**Work to do:**
Extract exactly those lines that lie between the start of the material and the line with "PI = math.pi", including both boundary lines and no others.

---

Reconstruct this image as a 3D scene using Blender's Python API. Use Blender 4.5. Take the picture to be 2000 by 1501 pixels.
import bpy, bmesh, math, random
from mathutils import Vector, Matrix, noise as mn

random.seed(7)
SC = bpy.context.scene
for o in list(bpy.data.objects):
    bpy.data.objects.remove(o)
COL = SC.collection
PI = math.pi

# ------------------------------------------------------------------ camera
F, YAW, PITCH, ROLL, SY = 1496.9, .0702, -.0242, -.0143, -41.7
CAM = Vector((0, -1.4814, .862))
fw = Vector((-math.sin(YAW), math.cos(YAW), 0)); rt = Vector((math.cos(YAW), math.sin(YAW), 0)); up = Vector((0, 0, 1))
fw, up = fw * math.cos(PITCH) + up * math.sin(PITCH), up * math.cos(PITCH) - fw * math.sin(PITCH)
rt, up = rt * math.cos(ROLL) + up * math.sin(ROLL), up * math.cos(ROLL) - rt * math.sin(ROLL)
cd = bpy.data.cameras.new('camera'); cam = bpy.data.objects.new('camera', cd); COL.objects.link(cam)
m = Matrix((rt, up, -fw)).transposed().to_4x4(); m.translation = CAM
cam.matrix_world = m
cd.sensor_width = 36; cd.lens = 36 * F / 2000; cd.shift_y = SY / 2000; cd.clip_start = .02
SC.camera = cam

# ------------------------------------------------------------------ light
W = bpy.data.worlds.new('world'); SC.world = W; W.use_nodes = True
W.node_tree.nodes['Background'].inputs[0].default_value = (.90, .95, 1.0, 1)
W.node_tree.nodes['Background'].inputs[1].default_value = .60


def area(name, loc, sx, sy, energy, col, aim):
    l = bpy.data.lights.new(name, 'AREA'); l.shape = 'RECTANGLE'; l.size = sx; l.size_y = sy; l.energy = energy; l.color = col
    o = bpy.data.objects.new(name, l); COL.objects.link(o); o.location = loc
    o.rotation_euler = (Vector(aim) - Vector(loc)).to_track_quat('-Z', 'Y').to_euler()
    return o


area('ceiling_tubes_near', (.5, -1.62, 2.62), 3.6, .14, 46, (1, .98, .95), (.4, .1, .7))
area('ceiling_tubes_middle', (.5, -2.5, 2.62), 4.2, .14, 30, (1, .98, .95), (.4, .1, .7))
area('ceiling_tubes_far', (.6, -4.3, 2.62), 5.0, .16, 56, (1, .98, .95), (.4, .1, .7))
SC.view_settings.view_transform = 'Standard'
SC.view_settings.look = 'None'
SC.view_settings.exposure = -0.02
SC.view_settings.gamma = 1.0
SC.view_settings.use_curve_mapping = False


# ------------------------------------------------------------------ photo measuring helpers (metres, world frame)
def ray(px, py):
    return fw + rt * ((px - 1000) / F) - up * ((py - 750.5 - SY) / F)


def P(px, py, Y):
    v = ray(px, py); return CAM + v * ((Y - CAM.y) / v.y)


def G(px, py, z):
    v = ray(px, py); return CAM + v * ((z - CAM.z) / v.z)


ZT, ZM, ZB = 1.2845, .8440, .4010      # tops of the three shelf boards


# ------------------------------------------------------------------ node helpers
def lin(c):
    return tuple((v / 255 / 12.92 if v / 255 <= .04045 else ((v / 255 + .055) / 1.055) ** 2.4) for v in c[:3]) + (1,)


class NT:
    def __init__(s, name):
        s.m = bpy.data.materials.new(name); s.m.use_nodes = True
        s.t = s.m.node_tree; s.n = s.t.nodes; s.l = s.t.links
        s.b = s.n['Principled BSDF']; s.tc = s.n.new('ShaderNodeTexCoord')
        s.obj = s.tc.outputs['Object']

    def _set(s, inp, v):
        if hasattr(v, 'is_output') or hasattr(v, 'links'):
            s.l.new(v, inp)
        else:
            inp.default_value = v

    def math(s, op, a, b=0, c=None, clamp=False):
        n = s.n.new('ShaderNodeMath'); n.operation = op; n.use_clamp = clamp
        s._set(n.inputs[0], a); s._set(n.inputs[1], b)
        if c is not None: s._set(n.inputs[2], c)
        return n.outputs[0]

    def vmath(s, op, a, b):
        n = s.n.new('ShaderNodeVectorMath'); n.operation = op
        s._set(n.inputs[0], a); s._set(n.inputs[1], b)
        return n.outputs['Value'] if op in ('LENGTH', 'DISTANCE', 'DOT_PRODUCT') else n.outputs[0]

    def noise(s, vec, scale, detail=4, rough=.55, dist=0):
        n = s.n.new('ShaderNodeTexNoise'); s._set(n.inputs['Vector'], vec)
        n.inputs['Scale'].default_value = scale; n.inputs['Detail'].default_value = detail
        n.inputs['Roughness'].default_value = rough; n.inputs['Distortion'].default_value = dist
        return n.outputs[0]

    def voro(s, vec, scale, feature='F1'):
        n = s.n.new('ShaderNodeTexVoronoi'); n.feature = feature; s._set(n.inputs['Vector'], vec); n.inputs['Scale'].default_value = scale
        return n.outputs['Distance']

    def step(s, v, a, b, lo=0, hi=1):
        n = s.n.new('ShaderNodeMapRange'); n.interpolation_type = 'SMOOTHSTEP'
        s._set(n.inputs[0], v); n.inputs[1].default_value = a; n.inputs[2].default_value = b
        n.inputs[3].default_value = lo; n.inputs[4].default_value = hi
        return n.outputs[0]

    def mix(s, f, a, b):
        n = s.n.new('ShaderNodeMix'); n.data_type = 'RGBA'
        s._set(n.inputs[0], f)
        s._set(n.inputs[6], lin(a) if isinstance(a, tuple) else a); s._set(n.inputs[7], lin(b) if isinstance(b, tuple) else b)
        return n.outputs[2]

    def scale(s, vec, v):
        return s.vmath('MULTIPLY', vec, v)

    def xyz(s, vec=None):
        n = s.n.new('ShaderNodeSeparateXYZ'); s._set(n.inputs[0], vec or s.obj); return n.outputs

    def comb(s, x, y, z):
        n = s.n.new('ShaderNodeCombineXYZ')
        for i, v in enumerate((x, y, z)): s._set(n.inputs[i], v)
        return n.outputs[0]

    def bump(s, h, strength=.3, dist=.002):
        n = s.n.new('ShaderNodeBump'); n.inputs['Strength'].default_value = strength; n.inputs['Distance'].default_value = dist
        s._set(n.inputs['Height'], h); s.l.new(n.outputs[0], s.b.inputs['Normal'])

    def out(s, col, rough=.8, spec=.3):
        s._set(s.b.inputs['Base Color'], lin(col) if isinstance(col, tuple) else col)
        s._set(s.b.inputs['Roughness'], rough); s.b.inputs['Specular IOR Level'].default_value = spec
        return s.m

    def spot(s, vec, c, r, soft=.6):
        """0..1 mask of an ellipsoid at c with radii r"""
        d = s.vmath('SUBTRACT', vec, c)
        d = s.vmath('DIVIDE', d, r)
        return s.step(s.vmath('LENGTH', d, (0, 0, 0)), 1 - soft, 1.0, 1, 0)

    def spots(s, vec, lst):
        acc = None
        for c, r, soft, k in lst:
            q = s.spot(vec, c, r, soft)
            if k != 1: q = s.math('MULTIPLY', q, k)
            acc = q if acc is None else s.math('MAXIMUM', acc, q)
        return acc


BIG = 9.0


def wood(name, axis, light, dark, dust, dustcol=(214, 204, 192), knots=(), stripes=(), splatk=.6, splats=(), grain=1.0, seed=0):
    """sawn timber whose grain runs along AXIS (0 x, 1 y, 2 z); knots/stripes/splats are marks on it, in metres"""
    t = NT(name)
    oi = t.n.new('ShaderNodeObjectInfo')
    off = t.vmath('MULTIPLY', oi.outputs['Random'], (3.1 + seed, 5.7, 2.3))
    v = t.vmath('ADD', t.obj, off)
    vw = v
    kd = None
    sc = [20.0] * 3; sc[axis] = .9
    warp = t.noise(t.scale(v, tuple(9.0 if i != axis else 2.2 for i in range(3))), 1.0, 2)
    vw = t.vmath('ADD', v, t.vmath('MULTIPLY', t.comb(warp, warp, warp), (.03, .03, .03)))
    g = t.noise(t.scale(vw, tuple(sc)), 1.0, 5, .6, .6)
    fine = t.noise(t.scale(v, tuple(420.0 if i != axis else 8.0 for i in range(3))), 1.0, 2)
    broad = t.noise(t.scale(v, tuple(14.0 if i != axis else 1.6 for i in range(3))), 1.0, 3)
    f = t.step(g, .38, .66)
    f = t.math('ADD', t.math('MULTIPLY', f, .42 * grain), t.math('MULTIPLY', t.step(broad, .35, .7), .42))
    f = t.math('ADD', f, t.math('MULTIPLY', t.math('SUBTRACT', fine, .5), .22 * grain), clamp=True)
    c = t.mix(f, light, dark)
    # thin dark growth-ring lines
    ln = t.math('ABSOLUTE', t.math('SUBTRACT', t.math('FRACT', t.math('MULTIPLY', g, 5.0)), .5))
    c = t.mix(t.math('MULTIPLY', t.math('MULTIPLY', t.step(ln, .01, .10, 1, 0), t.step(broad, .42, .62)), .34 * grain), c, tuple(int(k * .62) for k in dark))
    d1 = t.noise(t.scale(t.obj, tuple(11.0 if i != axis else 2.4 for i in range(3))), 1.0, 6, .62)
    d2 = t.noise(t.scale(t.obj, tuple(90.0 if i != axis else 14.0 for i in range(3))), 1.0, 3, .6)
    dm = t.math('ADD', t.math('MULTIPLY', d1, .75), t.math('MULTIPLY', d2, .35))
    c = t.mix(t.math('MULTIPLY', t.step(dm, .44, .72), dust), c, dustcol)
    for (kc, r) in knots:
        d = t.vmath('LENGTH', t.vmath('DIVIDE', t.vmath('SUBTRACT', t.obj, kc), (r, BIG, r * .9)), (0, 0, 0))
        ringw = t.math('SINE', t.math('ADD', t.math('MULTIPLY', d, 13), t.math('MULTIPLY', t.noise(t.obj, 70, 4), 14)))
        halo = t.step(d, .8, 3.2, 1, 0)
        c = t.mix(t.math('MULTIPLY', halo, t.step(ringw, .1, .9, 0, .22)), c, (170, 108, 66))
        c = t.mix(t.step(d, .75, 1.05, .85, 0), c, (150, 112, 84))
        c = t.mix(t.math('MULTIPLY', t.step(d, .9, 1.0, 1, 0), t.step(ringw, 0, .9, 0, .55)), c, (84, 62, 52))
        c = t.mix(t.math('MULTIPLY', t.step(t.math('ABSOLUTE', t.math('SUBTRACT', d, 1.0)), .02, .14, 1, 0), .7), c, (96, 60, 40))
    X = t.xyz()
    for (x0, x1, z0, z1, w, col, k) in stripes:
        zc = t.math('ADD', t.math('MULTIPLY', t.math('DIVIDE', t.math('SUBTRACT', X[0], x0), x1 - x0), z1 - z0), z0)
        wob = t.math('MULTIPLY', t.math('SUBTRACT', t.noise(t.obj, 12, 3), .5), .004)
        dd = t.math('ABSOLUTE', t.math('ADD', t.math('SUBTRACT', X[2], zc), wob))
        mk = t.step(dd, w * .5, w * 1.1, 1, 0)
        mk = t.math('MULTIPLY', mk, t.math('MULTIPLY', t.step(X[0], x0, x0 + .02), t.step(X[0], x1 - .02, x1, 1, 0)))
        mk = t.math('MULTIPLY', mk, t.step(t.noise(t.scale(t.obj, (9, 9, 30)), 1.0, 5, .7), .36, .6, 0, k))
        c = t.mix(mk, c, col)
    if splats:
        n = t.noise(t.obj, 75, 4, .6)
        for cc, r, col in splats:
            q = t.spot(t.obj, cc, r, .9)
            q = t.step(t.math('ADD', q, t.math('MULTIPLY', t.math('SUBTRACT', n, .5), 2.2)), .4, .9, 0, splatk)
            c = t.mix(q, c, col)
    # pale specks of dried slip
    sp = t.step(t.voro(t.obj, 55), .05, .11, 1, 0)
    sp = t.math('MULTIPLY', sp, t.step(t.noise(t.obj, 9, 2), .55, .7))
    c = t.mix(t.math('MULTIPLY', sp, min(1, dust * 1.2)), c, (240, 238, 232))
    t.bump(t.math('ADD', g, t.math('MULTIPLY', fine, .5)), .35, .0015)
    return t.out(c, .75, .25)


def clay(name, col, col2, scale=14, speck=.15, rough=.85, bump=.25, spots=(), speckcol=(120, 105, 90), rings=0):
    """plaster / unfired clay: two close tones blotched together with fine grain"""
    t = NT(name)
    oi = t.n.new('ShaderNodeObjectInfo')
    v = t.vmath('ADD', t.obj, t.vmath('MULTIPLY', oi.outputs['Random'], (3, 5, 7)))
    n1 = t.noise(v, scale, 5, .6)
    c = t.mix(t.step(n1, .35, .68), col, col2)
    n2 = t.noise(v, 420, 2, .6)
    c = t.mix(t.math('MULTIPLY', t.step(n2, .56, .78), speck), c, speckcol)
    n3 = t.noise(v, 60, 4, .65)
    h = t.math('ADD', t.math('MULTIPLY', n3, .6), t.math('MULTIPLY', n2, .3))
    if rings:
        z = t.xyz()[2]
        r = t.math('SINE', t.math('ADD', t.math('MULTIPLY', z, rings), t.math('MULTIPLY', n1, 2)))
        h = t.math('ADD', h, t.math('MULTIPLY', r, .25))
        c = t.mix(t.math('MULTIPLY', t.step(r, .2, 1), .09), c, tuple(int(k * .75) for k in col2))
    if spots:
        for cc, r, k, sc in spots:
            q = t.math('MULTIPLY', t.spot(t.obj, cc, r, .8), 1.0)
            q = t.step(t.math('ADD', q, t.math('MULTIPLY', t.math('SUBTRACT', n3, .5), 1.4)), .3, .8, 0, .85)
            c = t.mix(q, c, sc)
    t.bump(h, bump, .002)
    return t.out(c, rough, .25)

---

**Solution for this problem:**
Reconstruct this image as a 3D scene using Blender's Python API. Use Blender 4.5. Take the picture to be 2000 by 1501 pixels.
import bpy, bmesh, math, random
from mathutils import Vector, Matrix, noise as mn

random.seed(7)
SC = bpy.context.scene
for o in list(bpy.data.objects):
    bpy.data.objects.remove(o)
COL = SC.collection
PI = math.pi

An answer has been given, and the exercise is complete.